Last week, I was a little startled to get a phone call from my daughter, who is 14. She plays the viola, you see, and is traveling with her high-school orchestra in Europe for ten days this summer, and I'm the kind of 20th-century guy who is surprised by phone calls from Germany.

But it was a happy call, and she reported to me that they were in Berlin, and told me about the Checkpoint Charlie museum (giving me the opportunity to reflect that the Berlin wall, which seemed eternal to me once, came down three years before she was born), and the Fernsehturm, a giant TV tower with a rotating platform from which to view the city. But she also reported that the trains and buses were cool, too. She was thrilled that she and her friends could get wherever they wanted to go -- by themselves. We had a 3-minute call, and probably half of it was about the feeling of independence and how much fun the trains were to use.

Now I'm relieved she's well and enjoying herself, even if I'm not perfectly sure I'm ready for her to be all that independent quite yet, thank you very much. But there you have her take on sensible public transit: fun and liberating.

Meanwhile, back home, the Governor vetoed a bill that would allow RIPTA buses to carry a radio beacon to delay the change of some traffic lights as they approach. (Many police and fire vehicles carry these beacons now.) According to his veto message it's an "increased danger to all motorists" to wait a bit longer at a traffic light, so hooray for the Governor for saving us from the scourge of better public transit.

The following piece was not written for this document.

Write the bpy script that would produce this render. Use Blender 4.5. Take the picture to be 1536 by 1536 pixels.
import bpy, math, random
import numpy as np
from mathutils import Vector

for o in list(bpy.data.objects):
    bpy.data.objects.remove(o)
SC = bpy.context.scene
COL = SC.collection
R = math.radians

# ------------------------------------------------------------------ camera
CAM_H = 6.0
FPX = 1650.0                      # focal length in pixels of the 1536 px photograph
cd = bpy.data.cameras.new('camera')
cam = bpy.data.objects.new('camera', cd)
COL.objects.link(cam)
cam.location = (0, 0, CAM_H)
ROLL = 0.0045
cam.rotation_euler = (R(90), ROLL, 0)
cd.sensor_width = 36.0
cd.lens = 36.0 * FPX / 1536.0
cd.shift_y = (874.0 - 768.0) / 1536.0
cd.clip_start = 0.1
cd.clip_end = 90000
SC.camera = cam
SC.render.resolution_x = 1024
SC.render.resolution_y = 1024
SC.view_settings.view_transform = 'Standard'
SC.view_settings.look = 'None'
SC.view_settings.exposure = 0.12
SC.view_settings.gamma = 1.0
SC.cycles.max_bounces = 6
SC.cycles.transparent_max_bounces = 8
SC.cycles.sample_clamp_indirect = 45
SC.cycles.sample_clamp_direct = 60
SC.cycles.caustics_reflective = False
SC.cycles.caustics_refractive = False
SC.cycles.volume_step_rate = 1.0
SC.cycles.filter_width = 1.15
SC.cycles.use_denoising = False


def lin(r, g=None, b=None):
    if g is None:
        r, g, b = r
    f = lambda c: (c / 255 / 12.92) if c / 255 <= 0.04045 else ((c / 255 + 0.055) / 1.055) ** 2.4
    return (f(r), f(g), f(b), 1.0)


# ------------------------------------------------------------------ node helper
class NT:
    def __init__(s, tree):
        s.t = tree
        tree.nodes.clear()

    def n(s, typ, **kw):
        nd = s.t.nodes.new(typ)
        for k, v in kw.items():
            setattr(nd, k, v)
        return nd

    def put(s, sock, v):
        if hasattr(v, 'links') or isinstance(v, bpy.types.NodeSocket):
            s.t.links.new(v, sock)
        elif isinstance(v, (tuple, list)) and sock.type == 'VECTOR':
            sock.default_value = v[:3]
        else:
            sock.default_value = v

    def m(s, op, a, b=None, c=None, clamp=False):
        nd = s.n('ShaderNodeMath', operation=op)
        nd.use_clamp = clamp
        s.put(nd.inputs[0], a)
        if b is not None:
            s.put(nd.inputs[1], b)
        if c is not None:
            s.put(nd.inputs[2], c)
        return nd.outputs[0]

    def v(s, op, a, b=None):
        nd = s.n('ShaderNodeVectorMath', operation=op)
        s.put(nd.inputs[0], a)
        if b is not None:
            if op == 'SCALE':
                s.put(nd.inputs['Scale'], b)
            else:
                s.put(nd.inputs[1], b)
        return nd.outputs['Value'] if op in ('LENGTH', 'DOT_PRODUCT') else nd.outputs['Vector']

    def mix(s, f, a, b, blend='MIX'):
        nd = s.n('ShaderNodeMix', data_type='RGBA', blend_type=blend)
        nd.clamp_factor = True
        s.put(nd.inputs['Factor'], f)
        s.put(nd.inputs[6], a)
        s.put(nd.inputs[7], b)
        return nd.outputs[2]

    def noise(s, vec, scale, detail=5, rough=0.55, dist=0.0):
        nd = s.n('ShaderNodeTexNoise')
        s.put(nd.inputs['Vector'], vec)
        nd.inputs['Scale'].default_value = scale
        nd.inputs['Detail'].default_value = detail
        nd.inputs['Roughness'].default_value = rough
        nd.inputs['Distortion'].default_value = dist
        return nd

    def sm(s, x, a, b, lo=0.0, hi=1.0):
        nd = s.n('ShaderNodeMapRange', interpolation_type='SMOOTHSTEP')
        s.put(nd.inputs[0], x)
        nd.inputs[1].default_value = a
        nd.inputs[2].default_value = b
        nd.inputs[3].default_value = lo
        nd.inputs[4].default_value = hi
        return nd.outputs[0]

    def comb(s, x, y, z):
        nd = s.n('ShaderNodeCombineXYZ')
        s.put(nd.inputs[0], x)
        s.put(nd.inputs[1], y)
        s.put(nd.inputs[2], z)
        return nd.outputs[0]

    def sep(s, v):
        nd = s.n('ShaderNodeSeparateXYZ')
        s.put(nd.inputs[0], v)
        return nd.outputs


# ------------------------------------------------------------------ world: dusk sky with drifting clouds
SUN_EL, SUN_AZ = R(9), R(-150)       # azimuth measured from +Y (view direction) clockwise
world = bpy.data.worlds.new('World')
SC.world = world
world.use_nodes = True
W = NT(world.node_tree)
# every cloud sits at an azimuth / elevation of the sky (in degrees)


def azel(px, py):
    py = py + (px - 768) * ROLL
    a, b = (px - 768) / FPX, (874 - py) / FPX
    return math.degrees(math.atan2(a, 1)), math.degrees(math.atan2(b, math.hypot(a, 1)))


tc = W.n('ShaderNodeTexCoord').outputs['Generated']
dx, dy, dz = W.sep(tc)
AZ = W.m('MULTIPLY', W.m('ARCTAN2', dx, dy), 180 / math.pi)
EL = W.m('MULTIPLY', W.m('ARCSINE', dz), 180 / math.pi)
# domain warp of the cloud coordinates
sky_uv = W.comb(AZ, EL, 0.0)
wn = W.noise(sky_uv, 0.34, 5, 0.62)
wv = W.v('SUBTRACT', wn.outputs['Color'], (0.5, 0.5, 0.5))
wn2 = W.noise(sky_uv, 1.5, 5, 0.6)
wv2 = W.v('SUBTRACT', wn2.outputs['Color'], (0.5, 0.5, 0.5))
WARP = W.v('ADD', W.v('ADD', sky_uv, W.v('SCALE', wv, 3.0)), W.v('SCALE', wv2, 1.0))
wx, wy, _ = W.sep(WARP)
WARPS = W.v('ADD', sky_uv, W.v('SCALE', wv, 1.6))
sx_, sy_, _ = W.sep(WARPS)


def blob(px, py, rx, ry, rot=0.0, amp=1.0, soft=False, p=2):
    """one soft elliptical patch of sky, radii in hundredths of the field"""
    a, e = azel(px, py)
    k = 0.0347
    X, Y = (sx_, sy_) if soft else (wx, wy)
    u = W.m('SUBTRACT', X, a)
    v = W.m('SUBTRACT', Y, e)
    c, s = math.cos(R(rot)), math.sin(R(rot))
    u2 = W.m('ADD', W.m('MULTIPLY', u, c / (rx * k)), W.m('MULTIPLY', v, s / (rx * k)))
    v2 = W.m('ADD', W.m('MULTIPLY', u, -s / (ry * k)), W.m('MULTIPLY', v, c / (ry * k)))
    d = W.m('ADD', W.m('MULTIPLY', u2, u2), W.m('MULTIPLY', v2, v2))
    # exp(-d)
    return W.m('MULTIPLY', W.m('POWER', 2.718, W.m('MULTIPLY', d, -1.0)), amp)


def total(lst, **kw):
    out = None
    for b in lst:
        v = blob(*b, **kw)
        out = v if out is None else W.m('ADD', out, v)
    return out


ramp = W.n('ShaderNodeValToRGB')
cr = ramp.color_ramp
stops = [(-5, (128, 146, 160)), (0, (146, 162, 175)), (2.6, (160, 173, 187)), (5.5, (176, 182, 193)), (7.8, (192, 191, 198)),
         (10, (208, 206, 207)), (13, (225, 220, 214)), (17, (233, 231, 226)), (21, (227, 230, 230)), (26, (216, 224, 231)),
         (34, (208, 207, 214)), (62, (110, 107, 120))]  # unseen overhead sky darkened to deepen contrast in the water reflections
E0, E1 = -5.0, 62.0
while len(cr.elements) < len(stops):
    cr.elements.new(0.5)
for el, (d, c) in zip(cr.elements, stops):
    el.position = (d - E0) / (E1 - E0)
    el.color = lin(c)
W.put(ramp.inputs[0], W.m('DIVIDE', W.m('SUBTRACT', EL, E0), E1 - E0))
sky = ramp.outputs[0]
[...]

But this is a shame. Public transit is a way to avoid worrying about parking, avoid wear and tear on one's car, and read or sleep on the way to and from work: less worry, more sleep. Plus, the bus driver on one of the routes I ride gives out cookies at Christmastime. How can you go wrong?

Longtime bus riders like me have viewed the last couple of years with a mixture of gratification and frustration. Gratification because so many former scoffers have seen the light and joined me on the bus. These people have realized they could save a ton of money and time by taking the bus. Of course the frustration is also because so many former scoffers have joined me on the bus. The buses I ride are frequently standing-room only, and on some routes the bus routinely passes waiting patrons for lack of room.

You can see the picture in the statistics. With the surge to $3 gas, RIPTA ridership rose 11.6% in 2006 -- a huge jump -- but only 5.8% in 2007. Now that gas is up past $4 and still climbing, the system's capacity not only hasn't grown to meet the new demand, but it's shrunk and is about to shrink more due to budget cuts.

The problem is that the system is stuck: endlessly starved of resources by a legislature and Governor who don't ever ride the bus themselves and don't see its value. The result: overcrowded and unpleasant riding conditions, schedules so sparse they barely work at all, and unreliable service to boot. The truth is that RIPTA is barely adequate as public transit, and the proof is in the number of cars parked at RIPTA's Elmwood Avenue garage each day -- even the drivers and managers who get a free ride don't take it.

You would think that $4 gas would be incentive enough for drivers to avoid driving, and I've heard stories about families curtailing summer driving trips this year. But are the streets perceptibly emptier? Not really, and the reason is that incentives are meaningless without alternatives.

Are you feeling pressed by high gas prices? Do you wish you had another way to get to work or shopping, to the movies or an evening out? In other places in the world, they have alternatives to cars. (And fewer drunk drivers, too.) Why not here, too? Despite the sprawl of the last 50 years, Rhode Island is still pretty compact. With energy and creativity, we could build a system that was actually an appealing and convenient way to get around the state, but we'd need many more buses on existing routes, and probably some new routes too.

Unfortunately, none of that seems to be in the cards. Is it possible to imagine a more inoffensive and minor way to improve RIPTA's service than to give the bus a slight advantage at traffic lights? Under this administration, even that is beyond the pale.

Robert Batting, the Governor's new appointment to the RIPTA board chair seems determined only to manage the agency's decline in a fiscally responsible way, and pushed through a rate increase as his first significant act. I suppose that's better than being stupid about it, but where is the vision for improving the system to one people could actually use to get around the state? Oh, right. We can't afford it, because according to our current leaders, the most important thing your government can do is less of everything.

My call from Berlin reminds me that a better system is possible. It's not free, but neither is gasoline, in case you hadn't noticed. Your government could help here, but won't.